Как же это может повлиять на атомный вес?

Обе упомянутые разновидности атомов меди, естественно, должны были полностью перемешаться за все время существования Земли. Имея одинаковые химические свойства, они должны были бы пройти один и тот же путь в геохимических процессах; в равной мере взаимодействовать со средой, в одно и то же время и в одинаковой степени растворяться и выпадать из растворов. Оба вида атомов были неотделимы — и в результате любой образец элемента, взятый в природе или полученный лабораторным путем, должен содержать одинаковую смесь этих двух изотопов меди.

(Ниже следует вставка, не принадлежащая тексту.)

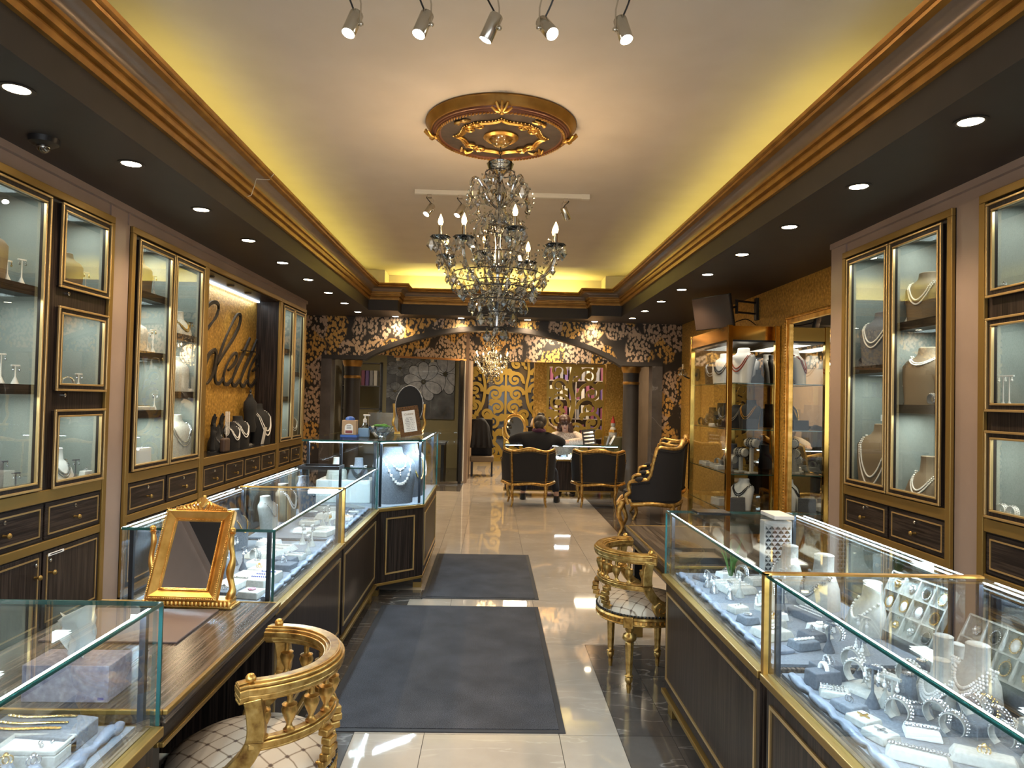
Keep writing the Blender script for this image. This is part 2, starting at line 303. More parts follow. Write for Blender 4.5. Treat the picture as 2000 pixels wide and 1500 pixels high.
# ---------------------------------------------------------------- the setting
def offs(path, d):   # mitred offset of a plan polyline to the right of travel
    P = [Vector(p) for p in path]; out = []
    nn = []
    for i in range(len(P)-1): t = (P[i+1]-P[i]).normalized(); nn.append(Vector((t.y, -t.x)))
    for i in range(len(P)):
        a = nn[max(i-1, 0)]; b = nn[min(i, len(nn)-1)]; q = (a+b); q = q/q.length_squared*2 if q.length > 1e-6 else a
        out.append(P[i]+q*d)
    return out
def sweep(mb, path, prof, m=0, closed=True):
    rows = []
    for d, z in prof: rows.append([(p.x, p.y, z) for p in offs(path, d)])
    k = len(prof); n = len(path); vs = [rows[j][i] for i in range(n) for j in range(k)]
    fs = [(i*k+j, i*k+(j+1) % k, (i+1)*k+(j+1) % k, (i+1)*k+j) for i in range(n-1) for j in range(k if closed else k-1)]
    if closed: fs += [tuple(range(k)), tuple(range((n-1)*k, n*k))]
    return mb.add(vs, fs, m)
floor = struct(MB().box(-3.6, 3.6, -1.5, 20.2, -.06, -.004), 'floor', 'grout')
def tile_mesh(w, h, mt):
    return MB().box(-w/2+.0015, w/2-.0015, -h/2+.0015, h/2-.0015, -.004, 0).mesh('tile', mt)
TM = {}
def tile(x0, x1, y0, y1, mt):
    k = (round(x1-x0, 3), round(y1-y0, 3), mt)
    if k not in TM: TM[k] = tile_mesh(*k)
    o = bpy.data.objects.new('tile', TM[k]); o.location = ((x0+x1)/2, (y0+y1)/2, 0); o.parent = floor; C.objects.link(o)
YB = [-1.5, -.385, .865, 2.115, 3.365, 4.615, 5.6, 5.865, 7.115, 8.365, 9.615, 10.865, 12.115, 13.365, 14.615, 15.865, 17.115, 18.365, 20.1]
for y0, y1 in zip(YB, YB[1:]):
    if y1 <= 4.7:
        for x0, x1, t in ((-.622, -.288, 'tile'), (-.288, .357, 'tile'), (.357, .646, 'tile')): tile(x0, x1, y0, y1, t)
    elif y1 < 5.7:
        for x0, x1, t in ((-.622, -.288, 'tile'), (-.288, .357, 'tile'), (.357, 1.0, 'tile'), (1.0, 1.58, 'tile')): tile(x0, x1, y0, y1, t)
    else:
        far = y0 > 12
        for x0, x1 in ((-3.5, -2.868), (-2.868, -2.223), (-2.223, -1.578), (-1.578, -.933), (-.933, -.522), (-.522, -.288), (-.288, .357), (.357, 1.0), (1.0, 1.58)):
            tile(x0, x1, y0, y1, 'dtile' if (far and x1 <= -.5) or y1 < 5.9 and x1 < -.5 else 'tile')
    ys = [(y0, y1)]
    for a, b in ys:
        for x0, x1 in ((1.58, 2.23), (2.23, 2.87), (2.87, 3.5)): tile(x0, x1, a, b, 'dtile')
        if y1 <= 4.7:
            for x0, x1 in ((.646, .9), (.9, 1.58)): tile(x0, x1, a, b, 'dtile')
        if y1 < 5.7:
            for x0, x1 in ((-.9, -.622), (-1.55, -.9), (-2.2, -1.55), (-3.5, -2.2)): tile(x0, x1, a, b, 'dtile')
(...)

Таким образом, определяя атомный вес, химики XIX столетия получали средний атомный вес этого элемента. Средний вес был всегда одинаков, но это не означало, что каждый атом в точности похож на другой.

Что же нарушилось в столь удобной для химиков схеме, когда была открыта радиоактивность?

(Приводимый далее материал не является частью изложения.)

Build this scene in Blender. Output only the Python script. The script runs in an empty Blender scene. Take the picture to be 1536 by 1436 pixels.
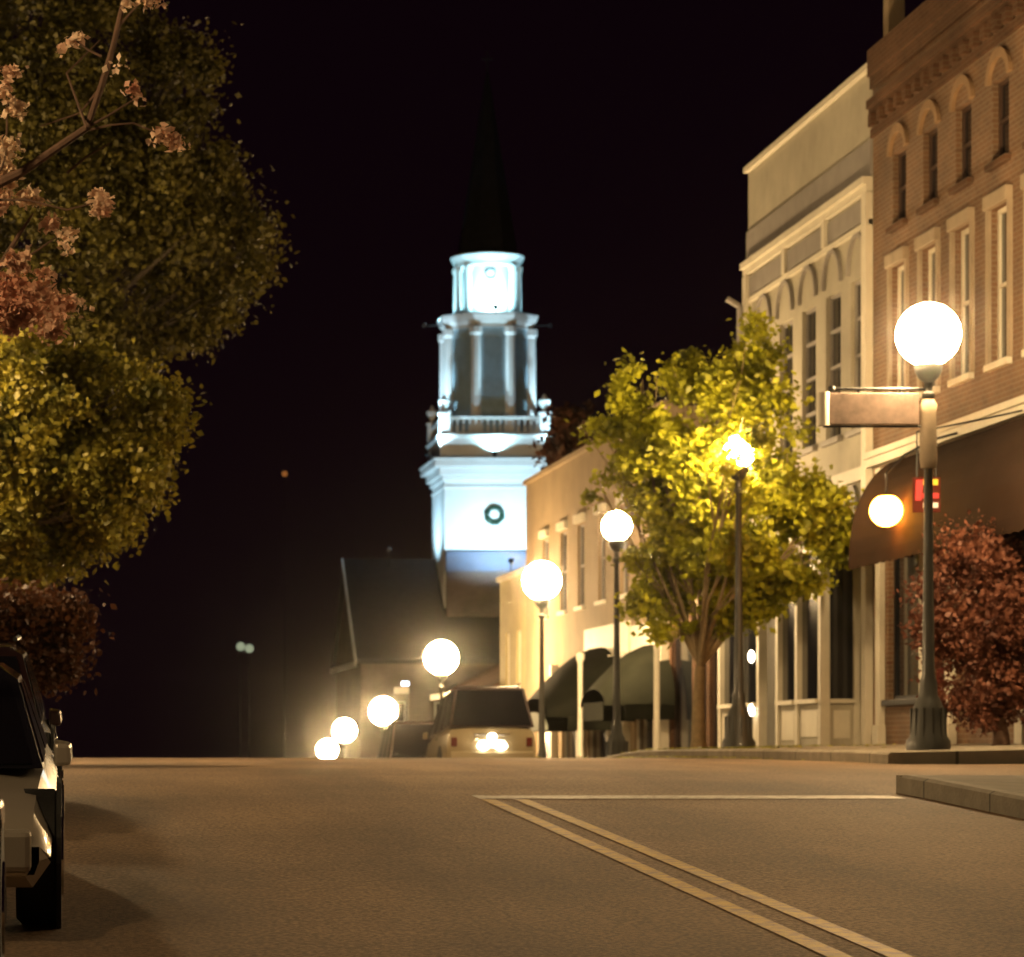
import bpy, bmesh, math, random
import numpy as np
from mathutils import Vector, Matrix
random.seed(7); RNG = np.random.default_rng(7)
R = math.radians
SC = bpy.context.scene
COL = SC.collection
PI = math.pi

# ------------------------------------------------------------------ camera
cam_d = bpy.data.cameras.new('camera'); cam = bpy.data.objects.new('camera', cam_d)
COL.objects.link(cam); SC.camera = cam
cam.location = (0, 0, 0); cam.rotation_euler = (R(90), 0, 0)      # eye level is z = 0
cam_d.sensor_width = 36; cam_d.lens = 36*4500/1536
cam_d.shift_x = 668/1536; cam_d.shift_y = 402/1536
cam_d.clip_start = 0.1; cam_d.clip_end = 3000
cam_d.dof.use_dof = True; cam_d.dof.focus_distance = 17.0
cam_d.dof.aperture_fstop = (cam_d.lens/1000)/0.023              # a slightly missed focus on a phone lens

# ------------------------------------------------------------------ night sky
w = bpy.data.worlds.new('World'); SC.world = w; w.use_nodes = True
nt = w.node_tree; bgn = nt.nodes['Background']
sky = nt.nodes.new('ShaderNodeTexSky'); sky.sky_type = 'NISHITA'; sky.sun_disc = False
sky.sun_elevation = R(-6); sky.sun_rotation = R(200)
mixw = nt.nodes.new('ShaderNodeMixRGB'); mixw.blend_type = 'MULTIPLY'; mixw.inputs[0].default_value = 1
mixw.inputs[2].default_value = (1.0, 0.3, 0.8, 1)
addw = nt.nodes.new('ShaderNodeMixRGB'); addw.blend_type = 'ADD'; addw.inputs[0].default_value = 1     # town glow of the night air
addw.inputs[2].default_value = (.018, .004, .012, 1)
nt.links.new(sky.outputs[0], mixw.inputs[1]); nt.links.new(mixw.outputs[0], addw.inputs[1]); nt.links.new(addw.outputs[0], bgn.inputs[0])
bgn.inputs[1].default_value = 0.15

SC.view_settings.view_transform = 'Standard'; SC.view_settings.look = 'None'
SC.view_settings.exposure = 0.1; SC.view_settings.gamma = 1
SC.cycles.use_denoising = True
SC.cycles.max_bounces = 5; SC.cycles.diffuse_bounces = 3; SC.cycles.glossy_bounces = 3
SC.cycles.transmission_bounces = 4; SC.cycles.volume_bounces = 0
SC.cycles.sample_clamp_indirect = 3.0

# ------------------------------------------------------------------ ground profile
ZP = [(-120,-6.2),(-60,-4.2),(0,-1.6),(13.7,-.95),(22,-.57),(25,-.44),(28,-.33),(32,-.235),(36,-.187),(42,-.172),(47,-.178),(50,-.2),
      (53,-.31),(58,-.66),(65,-1.15),(75,-1.9),(83,-2.5),(98,-3.6),(112,-4.4),(120,-4.8),(150,-5.6),(250,-7),(700,-9),(2500,-12)]
def gz(y):
    if y <= ZP[0][0]: return ZP[0][1]
    for (a, za), (b, zb) in zip(ZP, ZP[1:]):
        if y <= b: return za+(zb-za)*(y-a)/(b-a)
    return ZP[-1][1]
KERB = .13
def pz(x, y):                     # pavement level on the right-hand side
    return gz(y)+KERB+max(0, min(1, (x-9.5)/4))*.09

# ------------------------------------------------------------------ materials
def mat(name, col, rough=.7, metal=0, var=0.0, scale=3.0, bump=0.0, bscale=30, emit=None, es=0, coat=0, trans=0, spec=.5, var2=None):
    m = bpy.data.materials.new(name); m.use_nodes = True
    n = m.node_tree.nodes; l = m.node_tree.links; b = n['Principled BSDF']
    b.inputs['Base Color'].default_value = (*col, 1); b.inputs['Roughness'].default_value = rough
    b.inputs['Metallic'].default_value = metal; b.inputs['Specular IOR Level'].default_value = spec
    b.inputs['Coat Weight'].default_value = coat
    if trans: b.inputs['Transmission Weight'].default_value = trans
    if emit: b.inputs['Emission Color'].default_value = (*emit, 1); b.inputs['Emission Strength'].default_value = es
    tc = n.new('ShaderNodeTexCoord')
    if var:
        no = n.new('ShaderNodeTexNoise'); no.inputs['Scale'].default_value = scale; no.inputs['Detail'].default_value = 6
        no.inputs['Roughness'].default_value = .65
        l.new(tc.outputs['Object'], no.inputs['Vector'])
        rp = n.new('ShaderNodeValToRGB'); rp.color_ramp.elements[0].position = .3; rp.color_ramp.elements[1].position = .72
        lo = tuple(max(0, c*(1-var)) for c in col); hi = var2 or tuple(min(1, c*(1+var)) for c in col)
        rp.color_ramp.elements[0].color = (*lo, 1); rp.color_ramp.elements[1].color = (*hi, 1)
        l.new(no.outputs['Fac'], rp.inputs[0]); l.new(rp.outputs[0], b.inputs['Base Color'])
    if bump:
        n2 = n.new('ShaderNodeTexNoise'); n2.inputs['Scale'].default_value = bscale; n2.inputs['Detail'].default_value = 5
        l.new(tc.outputs['Object'], n2.inputs['Vector'])
        bp = n.new('ShaderNodeBump'); bp.inputs['Strength'].default_value = bump; bp.inputs['Distance'].default_value = .02
        l.new(n2.outputs['Fac'], bp.inputs['Height']); l.new(bp.outputs[0], b.inputs['Normal'])
    return m

def dull(m): m.node_tree.nodes['Principled BSDF'].inputs['Specular IOR Level'].default_value = .06; return m
def brick_mat(name, c1, c2, mortar, scale=1.0, rough=.85):
    m = mat(name, c1, rough); n = m.node_tree.nodes; l = m.node_tree.links; b = n['Principled BSDF']
    tc = n.new('ShaderNodeTexCoord'); sp = n.new('ShaderNodeSeparateXYZ'); cb = n.new('ShaderNodeCombineXYZ')
    ad = n.new('ShaderNodeMath'); ad.operation = 'ADD'
    l.new(tc.outputs['Object'], sp.inputs[0]); l.new(sp.outputs['X'], ad.inputs[0]); l.new(sp.outputs['Y'], ad.inputs[1])
    l.new(ad.outputs[0], cb.inputs['X']); l.new(sp.outputs['Z'], cb.inputs['Y'])
    br = n.new('ShaderNodeTexBrick'); br.inputs['Scale'].default_value = scale
    br.inputs['Brick Width'].default_value = .215; br.inputs['Row Height'].default_value = .075; br.inputs['Mortar Size'].default_value = .008
    br.inputs['Color1'].default_value = (*c1, 1); br.inputs['Color2'].default_value = (*c2, 1); br.inputs['Mortar'].default_value = (*mortar, 1)
    l.new(cb.outputs[0], br.inputs['Vector'])
    no = n.new('ShaderNodeTexNoise'); no.inputs['Scale'].default_value = .8; no.inputs['Detail'].default_value = 8
    l.new(tc.outputs['Object'], no.inputs['Vector'])
    rp = n.new('ShaderNodeValToRGB'); rp.color_ramp.elements[0].color = (.6, .6, .6, 1); rp.color_ramp.elements[1].color = (1.15, 1.1, 1.05, 1)
    rp.color_ramp.elements[0].position = .3; rp.color_ramp.elements[1].position = .7
    l.new(no.outputs['Fac'], rp.inputs[0])
    mx = n.new('ShaderNodeMixRGB'); mx.blend_type = 'MULTIPLY'; mx.inputs[0].default_value = 1
    l.new(br.outputs['Color'], mx.inputs[1]); l.new(rp.outputs[0], mx.inputs[2]); l.new(mx.outputs[0], b.inputs['Base Color'])
    bp = n.new('ShaderNodeBump'); bp.inputs['Strength'].default_value = .5; bp.inputs['Distance'].default_value = .01
    l.new(br.outputs['Fac'], bp.inputs['Height']); bp.invert = True; l.new(bp.outputs[0], b.inputs['Normal'])
    return m

def asphalt_mat():
    m = mat('asphalt', (.06, .055, .05), .74, spec=.32); n = m.node_tree.nodes; l = m.node_tree.links; b = n['Principled BSDF']
    tc = n.new('ShaderNodeTexCoord')
    def noise(s, d=6, vec=None):
        x = n.new('ShaderNodeTexNoise'); x.inputs['Scale'].default_value = s; x.inputs['Detail'].default_value = d
        l.new(vec or tc.outputs['Object'], x.inputs['Vector']); return x
    mp = n.new('ShaderNodeMapping'); mp.inputs['Scale'].default_value = (1, .12, 1); l.new(tc.outputs['Object'], mp.inputs[0])
    big = noise(.35, 4); tr = noise(.9, 4, mp.outputs[0]); fine = noise(90, 3); sp = noise(38, 2)
    r1 = n.new('ShaderNodeValToRGB'); r1.color_ramp.elements[0].position = .3; r1.color_ramp.elements[1].position = .7
    r1.color_ramp.elements[0].color = (.17, .110, .064, 1); r1.color_ramp.elements[1].color = (.29, .188, .106, 1)
    l.new(big.outputs['Fac'], r1.inputs[0])
    r2 = n.new('ShaderNodeValToRGB'); r2.color_ramp.elements[0].position = .35; r2.color_ramp.elements[1].position = .65
    r2.color_ramp.elements[0].color = (.7, .7, .7, 1); r2.color_ramp.elements[1].color = (1.12, 1.12, 1.12, 1)
    l.new(tr.outputs['Fac'], r2.inputs[0])
    r3 = n.new('ShaderNodeValToRGB'); r3.color_ramp.elements[0].position = .38; r3.color_ramp.elements[1].position = .66
    r3.color_ramp.elements[0].color = (.6, .6, .6, 1); r3.color_ramp.elements[1].color = (1.5, 1.5, 1.5, 1)
    l.new(sp.outputs['Fac'], r3.inputs[0])
    m1 = n.new('ShaderNodeMixRGB'); m1.blend_type = 'MULTIPLY'; m1.inputs[0].default_value = 1
    m2 = n.new('ShaderNodeMixRGB'); m2.blend_type = 'MULTIPLY'; m2.inputs[0].default_value = 1
    l.new(r1.outputs[0], m1.inputs[1]); l.new(r2.outputs[0], m1.inputs[2]); l.new(m1.outputs[0], m2.inputs[1]); l.new(r3.outputs[0], m2.inputs[2])
    l.new(m2.outputs[0], b.inputs['Base Color'])
    bp = n.new('ShaderNodeBump'); bp.inputs['Strength'].default_value = .6; bp.inputs['Distance'].default_value = .01
    l.new(fine.outputs['Fac'], bp.inputs['Height']); l.new(bp.outputs[0], b.inputs['Normal'])
    return m

def paint_mat(name, col, under=(.24, .15, .095)):      # worn road paint
    m = mat(name, col, .6); n = m.node_tree.nodes; l = m.node_tree.links; b = n['Principled BSDF']
    tc = n.new('ShaderNodeTexCoord'); no = n.new('ShaderNodeTexNoise'); no.inputs['Scale'].default_value = 9; no.inputs['Detail'].default_value = 9
    no.inputs['Roughness'].default_value = .75
    l.new(tc.outputs['Object'], no.inputs['Vector'])
    rp = n.new('ShaderNodeValToRGB'); rp.color_ramp.elements[0].position = .36; rp.color_ramp.elements[1].position = .56
    rp.color_ramp.elements[0].color = (*under, 1); rp.color_ramp.elements[1].color = (*col, 1)
    l.new(no.outputs['Fac'], rp.inputs[0]); l.new(rp.outputs[0], b.inputs['Base Color'])
    return m

def leaf_mat(name, c1, c2, tr=.35):
    m = bpy.data.materials.new(name); m.use_nodes = True; n = m.node_tree.nodes; l = m.node_tree.links
    for x in list(n): n.remove(x)
    out = n.new('ShaderNodeOutputMaterial'); tc = n.new('ShaderNodeTexCoord')
    no = n.new('ShaderNodeTexNoise'); no.inputs['Scale'].default_value = 2.2; no.inputs['Detail'].default_value = 5
    l.new(tc.outputs['Object'], no.inputs['Vector'])
    rp = n.new('ShaderNodeValToRGB'); rp.color_ramp.elements[0].position = .35; rp.color_ramp.elements[1].position = .65
    rp.color_ramp.elements[0].color = (*c1, 1); rp.color_ramp.elements[1].color = (*c2, 1); l.new(no.outputs['Fac'], rp.inputs[0])
    d = n.new('ShaderNodeBsdfPrincipled'); d.inputs['Roughness'].default_value = .55; d.inputs['Specular IOR Level'].default_value = .3
    t = n.new('ShaderNodeBsdfTranslucent'); mx = n.new('ShaderNodeMixShader'); mx.inputs[0].default_value = tr
    l.new(rp.outputs[0], d.inputs['Base Color']); l.new(rp.outputs[0], t.inputs['Color'])
    l.new(d.outputs[0], mx.inputs[1]); l.new(t.outputs[0], mx.inputs[2]); l.new(mx.outputs[0], out.inputs['Surface'])
    return m

def glow_mat(name, col, s):
    m = bpy.data.materials.new(name); m.use_nodes = True; n = m.node_tree.nodes; l = m.node_tree.links
    n.remove(n['Principled BSDF']); e = n.new('ShaderNodeEmission'); e.inputs[0].default_value = (*col, 1); e.inputs[1].default_value = s
    l.new(e.outputs[0], n['Material Output'].inputs['Surface']); return m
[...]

А вот что. Радиоактивный распад — процесс ядерный, и сама возможность его возникновения, скорость и характер протекания — все это зависит от расположения частиц в ядре и не имеет ничего общего с электронами, находящимися вне ядра. Следовательно, два атома, в ядрах которых одинаковое число протонов, но разное число нейтронов, должны обладать одинаковыми химическими, но разными ядерными свойствами. Именно благодаря общности химических свойств они стоят в одной и той же клетке периодической таблицы. (Разные ядерные свойства тут не играют роли.)

Но в первом десятилетии нашего века, когда еще не знали о разнице между химическими и ядерными свойствами, началась общая паника: многим казалось, что периодическая система элементов терпит крах.

Было бы легко различить два изотопа (которые, как мы теперь знаем, являются двумя атомами с одинаковым числом протонов, но разным числом нейтронов в ядрах), если бы все решала радиоактивность. А что, если ни один изотоп не радиоактивен? Может ли существовать не один, а несколько нерадиоактивных изотопов каждого данного элемента?